TASK OBJECTIVE
Counting only lines that hold "pixels", give the total and nothing more.
-- BEGIN DATASET --
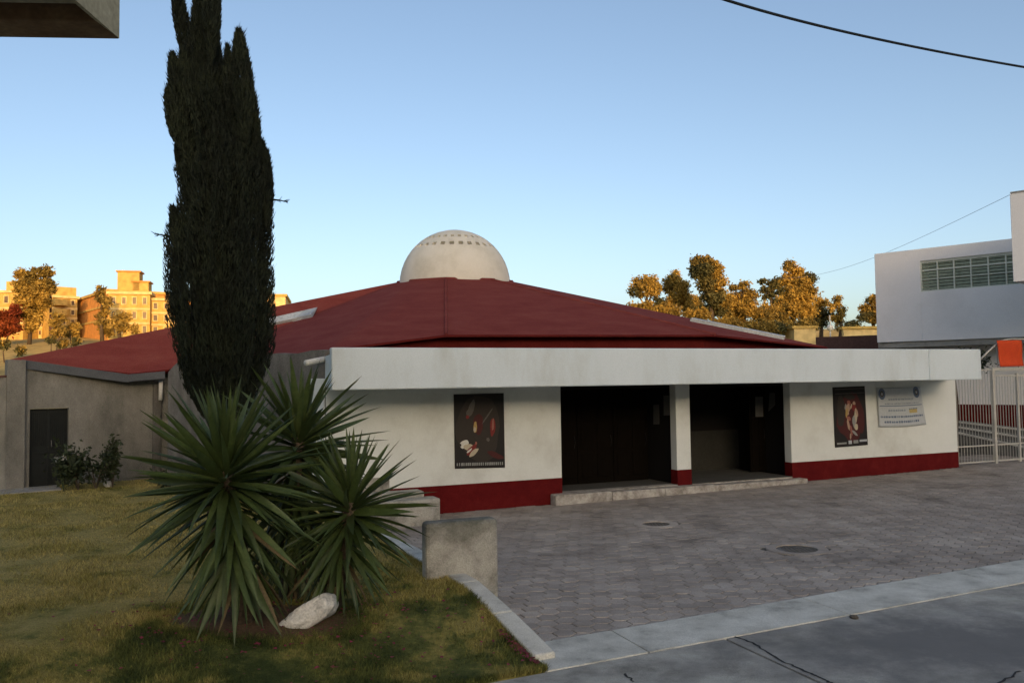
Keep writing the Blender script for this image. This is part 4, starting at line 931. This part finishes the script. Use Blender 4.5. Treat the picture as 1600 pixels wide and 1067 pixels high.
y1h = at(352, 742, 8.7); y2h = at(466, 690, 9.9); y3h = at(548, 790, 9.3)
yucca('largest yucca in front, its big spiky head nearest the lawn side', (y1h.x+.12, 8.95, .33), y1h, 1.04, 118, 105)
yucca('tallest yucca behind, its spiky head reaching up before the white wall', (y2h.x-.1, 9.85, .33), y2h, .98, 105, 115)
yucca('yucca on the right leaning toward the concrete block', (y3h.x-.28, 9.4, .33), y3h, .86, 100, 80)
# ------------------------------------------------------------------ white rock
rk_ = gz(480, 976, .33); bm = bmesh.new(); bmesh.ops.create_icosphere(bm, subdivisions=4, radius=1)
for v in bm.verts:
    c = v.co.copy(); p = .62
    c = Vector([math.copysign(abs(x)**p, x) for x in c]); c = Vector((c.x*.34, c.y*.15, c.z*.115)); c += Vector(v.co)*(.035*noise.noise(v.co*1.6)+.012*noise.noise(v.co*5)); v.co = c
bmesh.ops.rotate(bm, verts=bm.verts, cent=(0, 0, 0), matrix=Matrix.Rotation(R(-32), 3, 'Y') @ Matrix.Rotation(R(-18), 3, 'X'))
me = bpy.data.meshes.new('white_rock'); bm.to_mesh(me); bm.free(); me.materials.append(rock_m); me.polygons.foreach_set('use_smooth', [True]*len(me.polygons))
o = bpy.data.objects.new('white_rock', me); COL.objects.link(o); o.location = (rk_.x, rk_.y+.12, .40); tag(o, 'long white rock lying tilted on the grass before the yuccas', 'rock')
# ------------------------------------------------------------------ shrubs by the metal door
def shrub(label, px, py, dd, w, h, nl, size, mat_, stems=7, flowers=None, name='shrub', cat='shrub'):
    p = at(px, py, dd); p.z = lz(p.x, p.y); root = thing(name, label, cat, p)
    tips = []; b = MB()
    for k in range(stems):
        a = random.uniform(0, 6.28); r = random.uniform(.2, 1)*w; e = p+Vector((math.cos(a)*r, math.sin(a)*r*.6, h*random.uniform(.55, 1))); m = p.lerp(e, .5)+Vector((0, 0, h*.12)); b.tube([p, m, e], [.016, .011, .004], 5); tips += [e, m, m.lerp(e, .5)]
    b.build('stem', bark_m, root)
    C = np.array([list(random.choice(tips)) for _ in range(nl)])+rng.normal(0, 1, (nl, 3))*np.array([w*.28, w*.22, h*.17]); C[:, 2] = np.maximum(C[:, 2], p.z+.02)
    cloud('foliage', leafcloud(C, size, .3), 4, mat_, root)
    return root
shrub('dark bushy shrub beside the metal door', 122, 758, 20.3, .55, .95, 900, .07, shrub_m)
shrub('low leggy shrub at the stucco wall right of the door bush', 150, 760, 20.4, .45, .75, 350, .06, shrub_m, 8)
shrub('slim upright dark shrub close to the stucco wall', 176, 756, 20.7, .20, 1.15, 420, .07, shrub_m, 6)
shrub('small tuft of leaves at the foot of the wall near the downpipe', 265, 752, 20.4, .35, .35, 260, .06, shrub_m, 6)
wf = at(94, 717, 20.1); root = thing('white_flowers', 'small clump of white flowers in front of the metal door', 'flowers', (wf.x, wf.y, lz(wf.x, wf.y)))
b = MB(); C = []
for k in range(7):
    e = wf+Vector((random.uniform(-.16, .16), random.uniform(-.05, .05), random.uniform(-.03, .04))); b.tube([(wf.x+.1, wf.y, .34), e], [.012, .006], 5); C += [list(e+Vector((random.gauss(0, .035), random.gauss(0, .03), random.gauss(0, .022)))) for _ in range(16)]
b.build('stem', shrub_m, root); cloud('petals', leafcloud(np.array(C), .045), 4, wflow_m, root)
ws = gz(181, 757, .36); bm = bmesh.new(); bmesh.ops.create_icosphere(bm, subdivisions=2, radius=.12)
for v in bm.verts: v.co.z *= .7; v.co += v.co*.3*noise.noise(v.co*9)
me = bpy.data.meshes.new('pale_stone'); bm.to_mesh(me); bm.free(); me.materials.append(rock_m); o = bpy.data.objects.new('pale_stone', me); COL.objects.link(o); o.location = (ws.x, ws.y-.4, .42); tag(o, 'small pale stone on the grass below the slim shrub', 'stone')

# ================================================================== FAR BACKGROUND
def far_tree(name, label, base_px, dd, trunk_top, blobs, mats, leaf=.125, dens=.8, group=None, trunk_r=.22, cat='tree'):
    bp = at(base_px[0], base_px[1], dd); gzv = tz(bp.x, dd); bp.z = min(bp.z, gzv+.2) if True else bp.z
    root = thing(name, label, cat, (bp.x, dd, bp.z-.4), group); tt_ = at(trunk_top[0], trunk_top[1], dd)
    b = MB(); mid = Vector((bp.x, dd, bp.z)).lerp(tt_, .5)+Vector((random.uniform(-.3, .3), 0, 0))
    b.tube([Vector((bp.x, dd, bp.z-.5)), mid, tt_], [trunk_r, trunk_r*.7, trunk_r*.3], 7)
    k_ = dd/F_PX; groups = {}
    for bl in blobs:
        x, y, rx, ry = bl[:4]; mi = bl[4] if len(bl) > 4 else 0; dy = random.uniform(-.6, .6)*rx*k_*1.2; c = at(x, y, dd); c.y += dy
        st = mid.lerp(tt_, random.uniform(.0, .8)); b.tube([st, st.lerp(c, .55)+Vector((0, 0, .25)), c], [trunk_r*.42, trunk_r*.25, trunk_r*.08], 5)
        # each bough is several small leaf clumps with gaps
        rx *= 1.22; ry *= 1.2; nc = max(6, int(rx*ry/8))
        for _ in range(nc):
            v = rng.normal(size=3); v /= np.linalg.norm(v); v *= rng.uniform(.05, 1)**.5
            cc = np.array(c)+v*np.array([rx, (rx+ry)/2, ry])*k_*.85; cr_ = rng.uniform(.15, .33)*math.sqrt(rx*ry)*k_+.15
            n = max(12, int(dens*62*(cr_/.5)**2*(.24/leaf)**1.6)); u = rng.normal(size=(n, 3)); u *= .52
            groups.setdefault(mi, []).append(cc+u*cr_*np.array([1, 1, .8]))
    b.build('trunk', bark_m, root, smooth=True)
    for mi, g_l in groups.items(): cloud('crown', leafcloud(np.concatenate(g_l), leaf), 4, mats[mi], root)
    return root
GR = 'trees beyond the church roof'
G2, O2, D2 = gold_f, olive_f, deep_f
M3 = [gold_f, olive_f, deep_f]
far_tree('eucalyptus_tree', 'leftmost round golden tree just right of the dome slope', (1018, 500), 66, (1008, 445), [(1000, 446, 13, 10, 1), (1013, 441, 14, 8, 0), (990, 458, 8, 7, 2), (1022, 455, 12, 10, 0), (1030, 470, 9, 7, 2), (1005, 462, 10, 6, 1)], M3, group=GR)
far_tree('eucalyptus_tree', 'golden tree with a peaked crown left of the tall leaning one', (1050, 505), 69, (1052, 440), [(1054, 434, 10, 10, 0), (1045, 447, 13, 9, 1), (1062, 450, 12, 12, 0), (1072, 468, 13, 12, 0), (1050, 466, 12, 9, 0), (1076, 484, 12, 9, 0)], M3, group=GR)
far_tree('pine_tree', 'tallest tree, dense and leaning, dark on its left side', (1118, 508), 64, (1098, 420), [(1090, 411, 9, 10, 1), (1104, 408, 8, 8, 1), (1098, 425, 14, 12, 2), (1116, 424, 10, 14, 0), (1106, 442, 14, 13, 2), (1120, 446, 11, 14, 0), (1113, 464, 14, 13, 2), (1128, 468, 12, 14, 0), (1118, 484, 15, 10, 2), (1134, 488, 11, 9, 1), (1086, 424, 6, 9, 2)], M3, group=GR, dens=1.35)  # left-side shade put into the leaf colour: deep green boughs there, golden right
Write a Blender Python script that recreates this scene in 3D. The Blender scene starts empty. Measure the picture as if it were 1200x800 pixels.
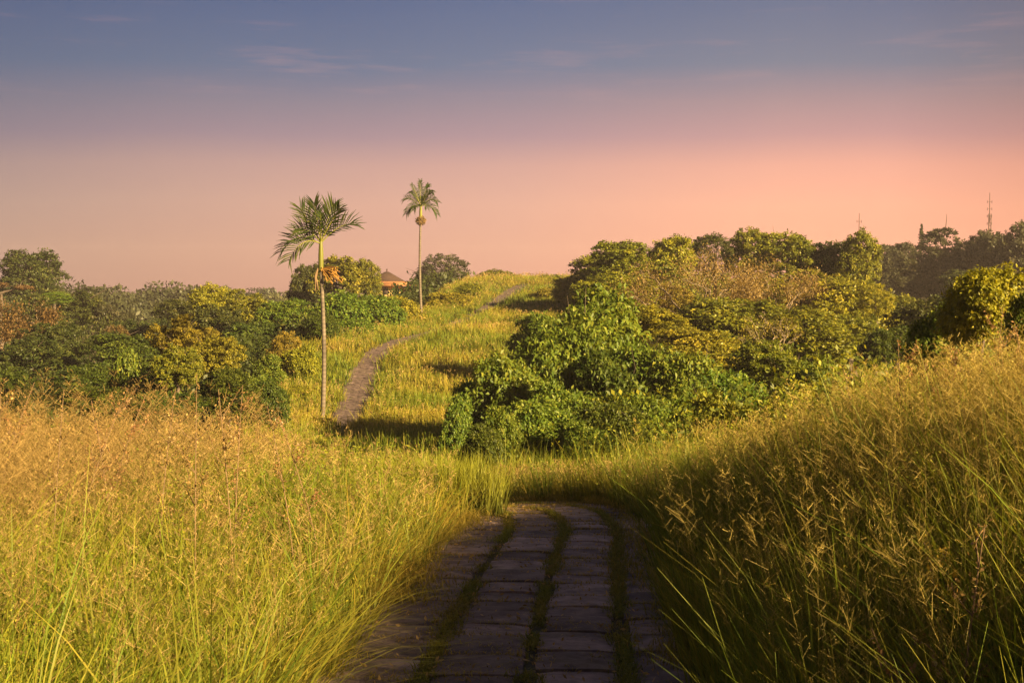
-- END DATASET --
TASK SOLUTION
2